### Goal of the exercise
Retype the listing below line for line, but only from the line with "Model this scene" down to the line with "lamp('fill_light', (-2.3, -5.6, 2.1), 115, .35, (.92, .95, 1))", inclusive. Pictures stay out.

Scene script records:
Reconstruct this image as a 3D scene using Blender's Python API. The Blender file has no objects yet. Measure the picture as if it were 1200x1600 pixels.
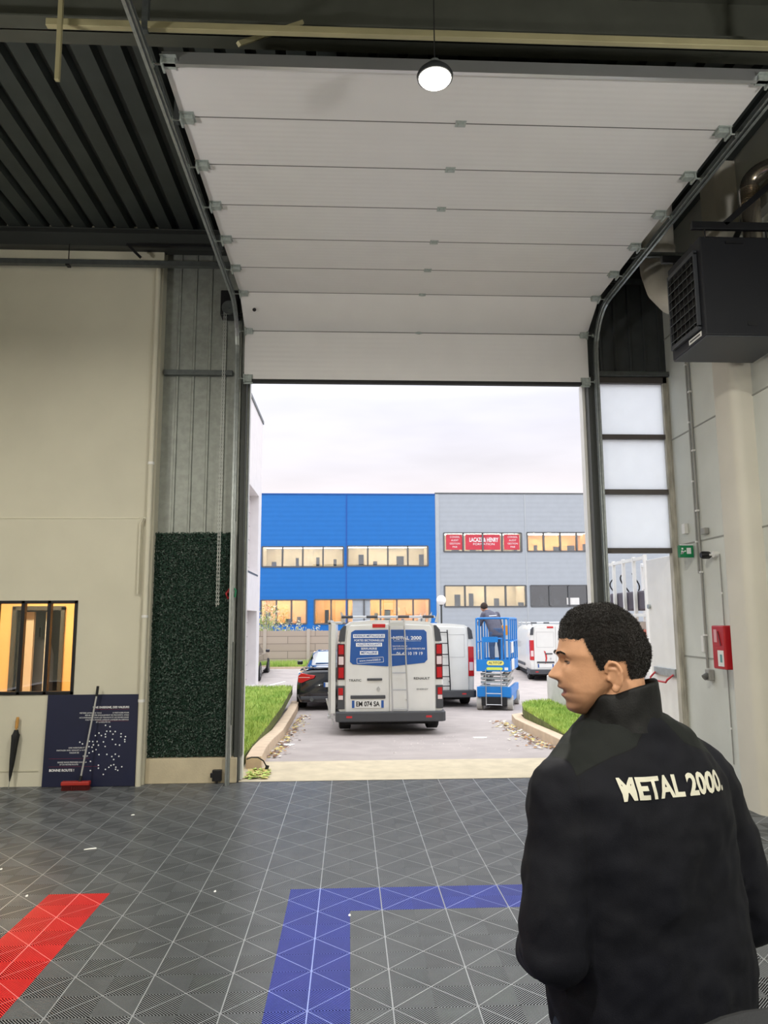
import bpy, bmesh, math, random
import numpy as np
from mathutils import Vector, Matrix, Euler
from mathutils.bvhtree import BVHTree
random.seed(7)
sc = bpy.context.scene
COL = sc.collection
PI = math.pi

# ---------------------------------------------------------------- camera
EYE = 1.8
FOC = 1168.0                                   # focal length for a 1200 x 1600 frame
_y = Vector((-54, -168, -FOC)).normalized()    # world axes seen from the camera
_z = Vector((-39, 8100, -FOC)); _z = (_z - _y * _z.dot(_y)).normalized()
_x = _y.cross(_z)
cam_d = bpy.data.cameras.new('camera')
cam = bpy.data.objects.new('camera', cam_d); COL.objects.link(cam)
cam_d.sensor_fit = 'VERTICAL'; cam_d.sensor_height = 36; cam_d.sensor_width = 27
cam_d.lens = 36 * FOC / 1600
cam_d.clip_start = 0.05; cam_d.clip_end = 300
cam.matrix_world = Matrix((( _x[0], _x[1], _x[2], 0), (_y[0], _y[1], _y[2], 0), (_z[0], _z[1], _z[2], EYE), (0, 0, 0, 1)))
sc.camera = cam

# ---------------------------------------------------------------- view
sc.view_settings.view_transform = 'Standard'
sc.view_settings.look = 'None'
sc.view_settings.exposure = 0.28
sc.view_settings.gamma = 1.0
sc.view_settings.use_curve_mapping = False

# ---------------------------------------------------------------- overcast sky
w = bpy.data.worlds.new('sky'); sc.world = w; w.use_nodes = True
nt = w.node_tree; nt.nodes.clear()
def N(t, **k):
    n = nt.nodes.new(t)
    for a, b in k.items(): setattr(n, a, b)
    return n
out = N('ShaderNodeOutputWorld'); bg = N('ShaderNodeBackground'); tc = N('ShaderNodeTexCoord')
sep = N('ShaderNodeSeparateXYZ'); nt.links.new(tc.outputs['Generated'], sep.inputs[0])
ramp = N('ShaderNodeValToRGB')
cr = ramp.color_ramp
cr.elements[0].position = 0.0; cr.elements[0].color = (0.88, 0.80, 0.79, 1)
cr.elements[1].position = 1.0; cr.elements[1].color = (2.7, 2.75, 2.9, 1)
for p, c in ((0.13, (0.87, 0.80, 0.80, 1)), (0.20, (0.77, 0.745, 0.79, 1)), (0.28, (0.79, 0.79, 0.88, 1)), (0.36, (0.98, 1.0, 1.1, 1)), (0.5, (1.9, 1.95, 2.05, 1))):
    e = cr.elements.new(p); e.color = c
nt.links.new(sep.outputs['Z'], ramp.inputs[0])
mp = N('ShaderNodeMapping'); mp.inputs['Scale'].default_value = (2, 2, 9); nt.links.new(tc.outputs['Generated'], mp.inputs[0])
no = N('ShaderNodeTexNoise'); no.inputs['Scale'].default_value = 2.2; no.inputs['Detail'].default_value = 3; nt.links.new(mp.outputs[0], no.inputs[0])
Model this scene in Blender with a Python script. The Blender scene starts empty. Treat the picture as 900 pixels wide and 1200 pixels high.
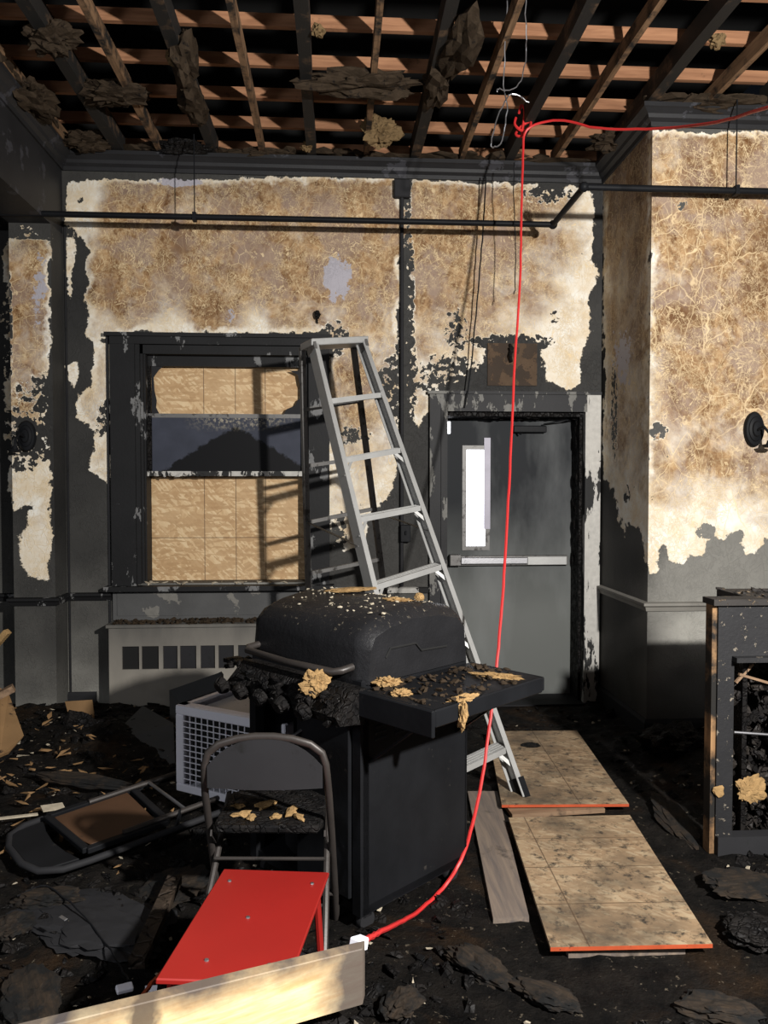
import bpy, bmesh, math, random
from mathutils import Vector, Matrix, noise, Euler
random.seed(7)
S = bpy.context.scene
C = S.collection
V = Vector
# ------------------------------------------------------------------ camera
CAM = V((0, -5.36, 1.54)); FPX = 900.0
YAW = math.atan(55/900); PIT = math.atan(28/900)
cd = bpy.data.cameras.new('camera'); cam = bpy.data.objects.new('camera', cd); C.objects.link(cam)
cd.sensor_fit = 'VERTICAL'; cd.sensor_height = 36; cd.lens = 27.0; cd.clip_start = .05
cam.location = CAM; cam.rotation_euler = Euler((math.pi/2-PIT, 0, -YAW), 'XYZ')
S.camera = cam
Fw = V((math.sin(YAW)*math.cos(PIT), math.cos(YAW)*math.cos(PIT), -math.sin(PIT)))
Rt = V((math.cos(YAW), -math.sin(YAW), 0)); Up = Rt.cross(Fw)
# points of the room measured from the photograph, each on a real plane of the room
def ray(px, py): return Fw + Rt*((px-450)/FPX) - Up*((py-600)/FPX)
def oy(px, py, y): r = ray(px, py); return CAM + r*((y-CAM.y)/r.y)
def oz(px, py, z): r = ray(px, py); return CAM + r*((z-CAM.z)/r.z)
def ox(px, py, x): r = ray(px, py); return CAM + r*((x-CAM.x)/r.x)
# ------------------------------------------------------------------ light, world, exposure
S.view_settings.view_transform = 'Standard'; S.view_settings.look = 'None'
S.view_settings.gamma = 1.0; S.view_settings.use_curve_mapping = False
S.view_settings.exposure = 0.0
w = bpy.data.worlds.new('world'); S.world = w; w.use_nodes = True
w.node_tree.nodes['Background'].inputs[0].default_value = (.55, .65, .9, 1)
w.node_tree.nodes['Background'].inputs[1].default_value = 0.006
def lamp(name, loc, power, size, col):
    l = bpy.data.lights.new(name, 'POINT'); l.energy = power; l.shadow_soft_size = size; l.color = col
    o = bpy.data.objects.new(name, l); C.objects.link(o); o.location = loc; return o
lamp('work_light', (1.78, -5.3, 2.46), 1180, .06, (1, .97, .925))
lamp('fill_light', (-2.3, -5.6, 2.1), 115, .35, (.92, .95, 1))
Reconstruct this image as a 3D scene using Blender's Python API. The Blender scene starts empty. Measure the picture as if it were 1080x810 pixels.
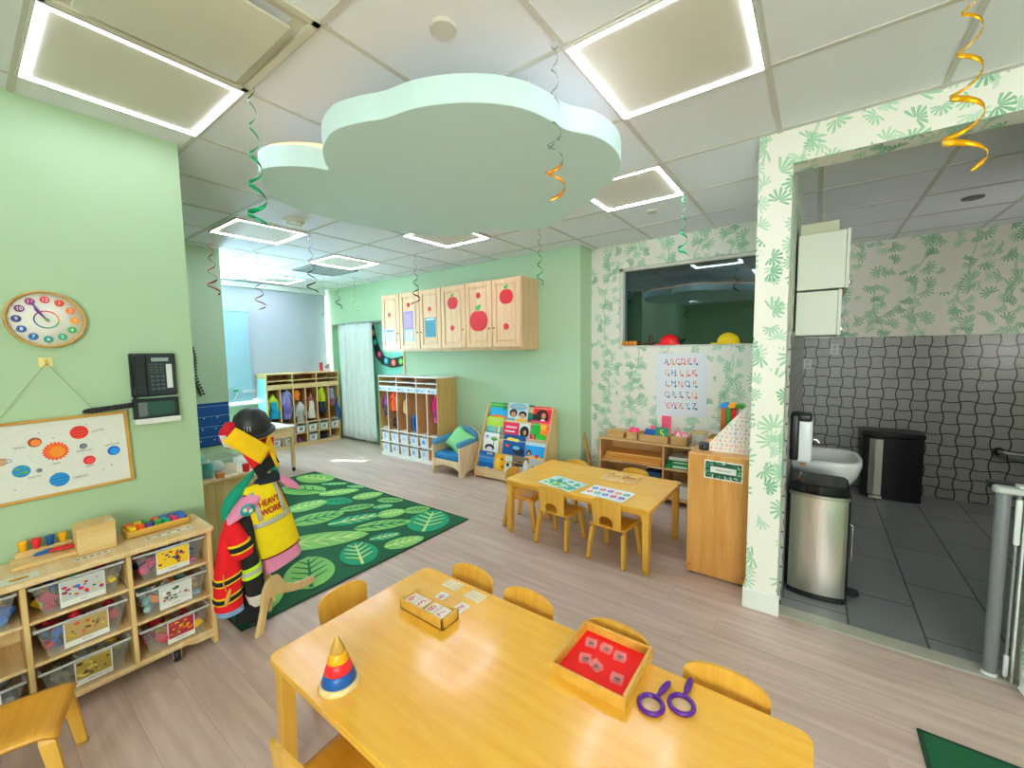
import bpy, bmesh, math, random
from math import sin, cos, pi, radians, floor
from mathutils import Matrix, Vector, noise
random.seed(7)
SC = bpy.context.scene
COL = SC.collection
WM = {}          # object -> world matrix known at build time

# ------------------------------------------------------------------ colour
def lin(h):
    h = h.lstrip('#'); out = []
    for i in (0, 2, 4):
        c = int(h[i:i+2], 16)/255
        out.append(c/12.92 if c <= .04045 else ((c+.055)/1.055)**2.4)
    return (*out, 1)

class S:
    """small wrapper so that node maths reads like maths"""
    def __init__(s, nt, sock): s.nt, s.k = nt, sock
    def _m(s, op, *o):
        n = s.nt.nodes.new('ShaderNodeMath'); n.operation = op
        for i, v in enumerate((s,)+o):
            if isinstance(v, S): s.nt.links.new(v.k, n.inputs[i])
            else: n.inputs[i].default_value = v
        return S(s.nt, n.outputs[0])
    def __add__(s, o): return s._m('ADD', o)
    def __sub__(s, o): return s._m('SUBTRACT', o)
    def __mul__(s, o): return s._m('MULTIPLY', o)
    def __truediv__(s, o): return s._m('DIVIDE', o)
    def lt(s, o): return s._m('LESS_THAN', o)
    def gt(s, o): return s._m('GREATER_THAN', o)
    def abs(s): return s._m('ABSOLUTE')
    def sin(s): return s._m('SINE')
    def cos(s): return s._m('COSINE')
    def fract(s): return s._m('FRACT')
    def floor(s): return s._m('FLOOR')
    def min(s, o): return s._m('MINIMUM', o)
    def max(s, o): return s._m('MAXIMUM', o)
    def sqrt(s): return s._m('SQRT')
    def atan2(s, o): return s._m('ARCTAN2', o)
    def step(s, a, b):
        n = s.nt.nodes.new('ShaderNodeMapRange'); n.interpolation_type = 'SMOOTHSTEP'
        s.nt.links.new(s.k, n.inputs[0]); n.inputs[1].default_value = a; n.inputs[2].default_value = b
        return S(s.nt, n.outputs[0])

class Mat:
    def __init__(s, name, col='#ffffff', rough=.5, **kw):
        s.m = bpy.data.materials.new(name); s.m.use_nodes = True
        s.nt = s.m.node_tree; s.b = s.nt.nodes['Principled BSDF']
        s.b.inputs['Base Color'].default_value = lin(col)
        s.b.inputs['Roughness'].default_value = rough
        for k, v in kw.items():
            s.b.inputs[k.replace('_', ' ')].default_value = v
    def N(s, t): return s.nt.nodes.new(t)
    def L(s, a, b): s.nt.links.new(a.k if isinstance(a, S) else a, b)
    def set(s, name, sock): s.L(sock, s.b.inputs[name])
    def xyz(s, sock):
        n = s.N('ShaderNodeSeparateXYZ'); s.L(sock, n.inputs[0])
        return [S(s.nt, n.outputs[i]) for i in range(3)]
    def pos(s): return s.N('ShaderNodeNewGeometry').outputs['Position']
    def obj(s): return s.N('ShaderNodeTexCoord').outputs['Object']
    def nrm(s): return s.N('ShaderNodeNewGeometry').outputs['True Normal']
    def comb(s, x, y, z=0.0):
        n = s.N('ShaderNodeCombineXYZ')
        for i, v in enumerate((x, y, z)):
            if isinstance(v, S): s.L(v, n.inputs[i])
            else: n.inputs[i].default_value = v
        return n.outputs[0]
    def noise(s, vec, scale, detail=2.0, out='Fac'):
        n = s.N('ShaderNodeTexNoise'); s.L(vec, n.inputs['Vector'])
        n.inputs['Scale'].default_value = scale; n.inputs['Detail'].default_value = detail
        return S(s.nt, n.outputs[out])
    def white(s, vec, out='Value'):
        n = s.N('ShaderNodeTexWhiteNoise'); n.noise_dimensions = '3D'; s.L(vec, n.inputs['Vector'])
        return S(s.nt, n.outputs[out])
    def mix(s, fac, a, b):
        n = s.N('ShaderNodeMix'); n.data_type = 'RGBA'
        for i, v in ((0, fac), (6, a), (7, b)):
            if isinstance(v, S): s.L(v, n.inputs[i])
            elif isinstance(v, str): n.inputs[i].default_value = lin(v)
            elif isinstance(v, (int, float)): n.inputs[i].default_value = v
            else: s.L(v, n.inputs[i])
        return S(s.nt, n.outputs[2])
    def bump(s, h, strength=.2, dist=.01):
        n = s.N('ShaderNodeBump'); s.L(h, n.inputs['Height'])
        n.inputs['Strength'].default_value = strength; n.inputs['Distance'].default_value = dist
        s.L(n.outputs[0], s.b.inputs['Normal'])

_C = {}
def vivid(h, k=1.18):
    import colorsys
    h = h.lstrip('#'); r_, g_, b_ = (int(h[i:i+2], 16)/255 for i in (0, 2, 4)); hh, ll, ss = colorsys.rgb_to_hls(r_, g_, b_)
    if ss*min(ll, 1-ll) < .06: return '#'+h
    q = colorsys.hls_to_rgb(hh, ll*.98, min(1, ss*k)); return '#' + ''.join('%02x' % int(v*255+.5) for v in q)
def plain(col, rough=.5, **kw):
    col = vivid(col)
    k = (col, rough, tuple(sorted(kw.items())))
    if k not in _C: _C[k] = Mat('paint_'+col.strip('#'), col, rough, **kw)
    return _C[k]
def cloth(col):
    col = vivid(col, 1.12)
    k = ('cloth', col)
    if k not in _C:
        m = Mat('fabric_'+col.strip('#'), col, .9)
        nz = m.noise(m.obj(), 320, 1); m.bump(nz, .25, .002)
        n2 = m.noise(m.obj(), 25, 2)
        m.set('Base Color', m.mix((n2-.3)*.35, col, shade(col, .72)))
        _C[k] = m
    return _C[k]
def shade(h, f):
    h = h.lstrip('#'); return '#' + ''.join('%02x' % max(0, min(255, int(int(h[i:i+2], 16)*f))) for i in (0, 2, 4))
def wood(name, c1, c2, axis='x', rough=.4, scale=1.0, coat=0.0):
    m = Mat(name, c1, rough); m.b.inputs['Coat Weight'].default_value = coat; m.b.inputs['Coat Roughness'].default_value = .12
    x, y, z = m.xyz(m.obj())
    k = {'x': (2, 26, 26), 'y': (26, 2, 26), 'z': (26, 26, 2)}[axis]
    v = m.comb(x*(k[0]*scale), y*(k[1]*scale), z*(k[2]*scale))
    a = m.noise(v, 1.0, 4); b = m.noise(v, 5.0, 2)
    f = (a*.75+b*.25).step(.32, .7)
    m.set('Base Color', m.mix(f, c1, c2))
    return m
def emit(col, st):
    k = ('e', col, st)
    if k not in _C:
        m = Mat('lamp_'+col.strip('#'), col, .5)
        m.b.inputs['Emission Color'].default_value = lin(col); m.b.inputs['Emission Strength'].default_value = st
        _C[k] = m
    return _C[k]

# ------------------------------------------------------------------ mesh builder
def circle(cx, cy, r, n=24, ry=None, a0=0):
    ry = r if ry is None else ry
    return [(cx+r*cos(a0+2*pi*i/n), cy+ry*sin(a0+2*pi*i/n)) for i in range(n)]
def rrect(x0, x1, y0, y1, r, n=5):
    out = []
    for cx, cy, a in ((x1-r, y1-r, 0), (x0+r, y1-r, pi/2), (x0+r, y0+r, pi), (x1-r, y0+r, 3*pi/2)):
        for i in range(n+1):
            t = a+pi/2*i/n; out.append((cx+r*cos(t), cy+r*sin(t)))
    return out
def rot2(pts, a, cx=0, cy=0):
    return [(cx+(x-cx)*cos(a)-(y-cy)*sin(a), cy+(x-cx)*sin(a)+(y-cy)*cos(a)) for x, y in pts]
def PX(x0, s=1): # plane facing +X (s=1): (a,b,c) -> (x0+c, a, b)
    return Matrix(((0, 0, s, x0), (1, 0, 0, 0), (0, 1, 0, 0), (0, 0, 0, 1)))
def PY(y0):      # plane facing -Y: (a,b,c) -> (a, y0-c, b)
    return Matrix(((1, 0, 0, 0), (0, 0, -1, y0), (0, 1, 0, 0), (0, 0, 0, 1)))
def PZ(z0, cx=0, cy=0, a=0):
    return Matrix.Translation((cx, cy, z0)) @ Matrix.Rotation(a, 4, 'Z')
I4 = Matrix.Identity(4)
_TX = {}
def text_data(s, size):
    if (s, size) not in _TX:
        c = bpy.data.curves.new('t', 'FONT'); c.body = s; c.size = size; c.align_x = 'CENTER'; c.align_y = 'CENTER'; c.resolution_u = 3
        o = bpy.data.objects.new('t', c); COL.objects.link(o)
        dg = bpy.context.evaluated_depsgraph_get(); me = bpy.data.meshes.new_from_object(o.evaluated_get(dg))
        _TX[(s, size)] = ([tuple(v.co) for v in me.vertices], [tuple(p.vertices) for p in me.polygons])
        bpy.data.objects.remove(o); bpy.data.curves.remove(c); bpy.data.meshes.remove(me)
    return _TX[(s, size)]

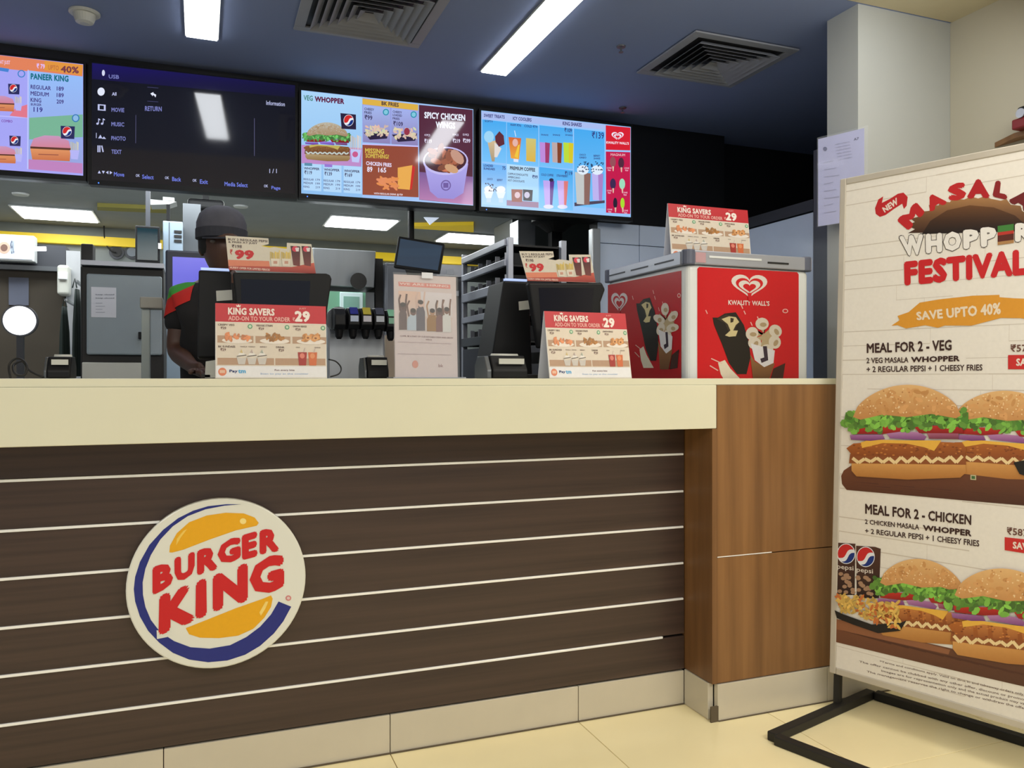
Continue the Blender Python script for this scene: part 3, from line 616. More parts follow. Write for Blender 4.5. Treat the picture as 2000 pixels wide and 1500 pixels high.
# ------------------------------------------------------------------ ceiling fittings
def strip(x0, x1, y0, y1, label):
    t = thing('ceiling_light', ((x0 + x1) / 2, (y0 + y1) / 2, CZ - .02), label, 'ceiling light', 'strip lights over the counter')
    mk('housing', B(x0 - .006, x1 + .006, y0 - .006, y1 + .006, CZ - .012, CZ - .001), m_offw, t)
    mk('diffuser', B(x0, x1, y0, y1, CZ - .018, CZ - .0125), m_strip, t)
strip(1.302, 1.43, 2.86, 3.79, 'long slanting lit strip light in the dark ceiling, right of the left diffuser')
strip(-.055, .072, 3.03, 3.865, 'short lit strip light cut by the top frame, above the dark media screen')
def troffer(x0, x1, y0, y1, label):
    t = thing('ceiling_panel', ((x0 + x1) / 2, (y0 + y1) / 2, KZ - .02), label, 'ceiling light', 'kitchen ceiling panels')
    mk('panel_frame', B(x0 - .02, x1 + .02, y0 - .02, y1 + .02, KZ - .010, KZ - .001), m_white, t)
    mk('diffuser', B(x0, x1, y0, y1, KZ - .016, KZ - .0105), m_light, t)
troffer(-1.32, -.79, 7.03, 7.5, 'wide lit kitchen ceiling panel at the far left, over yellow trim')
troffer(.99, 1.52, 6.54, 6.98, 'lit kitchen ceiling panel under the whopper menu screen')
troffer(2.08, 2.62, 6.94, 7.38, 'lit kitchen ceiling panel right of the hanging monitor')
troffer(-1.75, -1.42, 6.3, 6.75, 'small lit kitchen ceiling panel cut off by the left frame')
def diffuser(x0, x1, y0, y1, label, m):
    t = thing('air_diffuser', ((x0 + x1) / 2, (y0 + y1) / 2, CZ - .03), label, 'air vent', None)
    cx, cy = (x0 + x1) / 2, (y0 + y1) / 2; W, D = (x1 - x0) / 2, (y1 - y0) / 2
    mk('backing', B(x0 + .03, x1 - .03, y0 + .03, y1 - .03, CZ - .003, CZ - .001), m_mblack, t)
    fr = MB(); e = .045
    for a in ((x0, x1, y0, y0 + e), (x0, x1, y1 - e, y1), (x0, x0 + e, y0 + e, y1 - e), (x1 - e, x1, y0 + e, y1 - e)): fr.box(*a, CZ - .012, CZ - .0035)
    mk('frame', fr, m, t, bevel=.002)
    for k in range(6):
        a = .93 - k * .145; b = a - .125      # outer (low) and inner (high) edge of a vane
        zl, zh = CZ - .03, CZ - .006
        def c(s, i, j, z): return (cx + i * s * (W - e), cy + j * s * (D - e), z)
        for (i0, j0), (i1, j1) in (((-1, -1), (1, -1)), ((1, -1), (1, 1)), ((1, 1), (-1, 1)), ((-1, 1), (-1, -1))):
            q = [c(a, i0, j0, zl), c(a, i1, j1, zl), c(b, i1, j1, zh), c(b, i0, j0, zh)]
            mk('vane', MB().prism(q, (0, 0, .0015)), m, t)
m_vent = mat('grey_vent_enamel', (150, 152, 158), .5, var=.03)
diffuser(.38, .94, 3.07, 3.635, 'square louvred ceiling diffuser cut by the top frame, left of the long strip light', m_vent)
diffuser(2.03, 2.595, 3.02, 3.54, 'square louvred ceiling diffuser near the cream pillar', m_vent)
t = thing('smoke_detector', (-.45, 3.88, CZ - .06), 'small round smoke detector on the dark ceiling, above the left menu', 'smoke detector')
mk('base', MB().lathe((-.45, 3.80, CZ - .012), [(.055, 0), (.06, .004), (.06, .011)], 24), m_offw, t, smooth=False)
mk('sensor', MB().lathe((-.45, 3.80, CZ - .05), [(.018, 0), (.034, .006), (.04, .022), (.045, .0375)], 24), m_offw, t)
for k, (u, v, lb) in enumerate(((1213, 90, 'nearer'), (1216, 210, 'farther'))):
    q = atZ(u, v, CZ); t = thing('ceiling_sprinkler', (q.x, q.y, CZ - .03), 'tiny ceiling sprinkler beside the strip light, the %s of two' % lb, 'sprinkler')
    mk('rosette', MB().lathe((q.x, q.y, CZ - .006), [(.02, 0), (.022, .005)], 14), m_dsteel, t)
    mk('head', MB().lathe((q.x, q.y, CZ - .03), [(.011, 0), (.011, .003), (.004, .005), (.004, .0235)], 12), m_dsteel, t)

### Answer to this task
Model this scene in Blender with a Python script. The Blender scene starts empty. Treat the picture as 900 pixels wide and 1200 pixels high.
import bpy, bmesh, math, random
from mathutils import Vector, Matrix, noise, Euler
random.seed(7)
S = bpy.context.scene
C = S.collection
V = Vector
# ------------------------------------------------------------------ camera
CAM = V((0, -5.36, 1.54)); FPX = 900.0
YAW = math.atan(55/900); PIT = math.atan(28/900)
cd = bpy.data.cameras.new('camera'); cam = bpy.data.objects.new('camera', cd); C.objects.link(cam)
cd.sensor_fit = 'VERTICAL'; cd.sensor_height = 36; cd.lens = 27.0; cd.clip_start = .05
cam.location = CAM; cam.rotation_euler = Euler((math.pi/2-PIT, 0, -YAW), 'XYZ')
S.camera = cam
Fw = V((math.sin(YAW)*math.cos(PIT), math.cos(YAW)*math.cos(PIT), -math.sin(PIT)))
Rt = V((math.cos(YAW), -math.sin(YAW), 0)); Up = Rt.cross(Fw)
# points of the room measured from the photograph, each on a real plane of the room
def ray(px, py): return Fw + Rt*((px-450)/FPX) - Up*((py-600)/FPX)
def oy(px, py, y): r = ray(px, py); return CAM + r*((y-CAM.y)/r.y)
def oz(px, py, z): r = ray(px, py); return CAM + r*((z-CAM.z)/r.z)
def ox(px, py, x): r = ray(px, py); return CAM + r*((x-CAM.x)/r.x)
# ------------------------------------------------------------------ light, world, exposure
S.view_settings.view_transform = 'Standard'; S.view_settings.look = 'None'
S.view_settings.gamma = 1.0; S.view_settings.use_curve_mapping = False
S.view_settings.exposure = 0.0
w = bpy.data.worlds.new('world'); S.world = w; w.use_nodes = True
w.node_tree.nodes['Background'].inputs[0].default_value = (.55, .65, .9, 1)
w.node_tree.nodes['Background'].inputs[1].default_value = 0.006
def lamp(name, loc, power, size, col):
    l = bpy.data.lights.new(name, 'POINT'); l.energy = power; l.shadow_soft_size = size; l.color = col
    o = bpy.data.objects.new(name, l); C.objects.link(o); o.location = loc; return o
lamp('work_light', (1.78, -5.3, 2.46), 1180, .06, (1, .97, .925))
lamp('fill_light', (-2.3, -5.6, 2.1), 115, .35, (.92, .95, 1))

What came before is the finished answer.